Work has been a little crazy lately. Two of my co-workers are taking over as owners of my firm at the end of the week. My boss of 11 plus years is:

  • Stepping down
  • Becoming an employee
  • AND still managing/not changing his boss role at the same time

Reality equals that I’ve suddenly added two additional bosses in addition to my current boss; reality equals now having to juggle completing tasks for all three bosses while not making my current boss mad that I’m working for the two newer bosses. Confused? I am. I think I can safely say that the learning curve is going to be high for everyone… and has already been difficult for me.

This should say: DO MORE NOW, BRYAN!

My pastor announced his resignation on Father’s Day. He has been with our church just short of seven years. I am in the Camp of Hurt right now. Stunned by his announcement and questioning why he is leaving. We were told that nothing is wrong, that his leaving is due to him feeling God tell him that it is time. I’m trying to focus on how it is good that he is being obedient to God’s calling him away. BUT I can’t help but think of:

  • The upcoming interim period, while we search for a new pastor
  • The debt my church is now in due to the children’s building we built
  • How the person who led us into that debt, who asked us to step out in faith, is leaving

I’m hurt but also recognize that loyalty is a big deal for me. I also recognize that hurt from past church leaders lingers on. I have gotta let go and see the bigger God picture.

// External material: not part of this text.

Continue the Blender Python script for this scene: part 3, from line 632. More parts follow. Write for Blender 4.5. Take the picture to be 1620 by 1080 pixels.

Our home life feels like it is about to change with adoption. The interview/home study made this feel more real.

My work life has become more unstable than normal with having to suddenly deal with three chiefs versus one.

And church stuff has just been icing on the cake.

My anxiety is telling me that something is wrong, like a faulty Spider-Sense. Things might not be wrong but they are definitely changing. And who likes change?

This past week, as I was listening to a sermon, God reminded me that He calls us where we are WITH what we have. It is in change that our faith is stretched. I don’t want to be stretched, but I do at the same time. I want to grow in my faith. You?

Bryan

P.S. Thankful that God is my constant.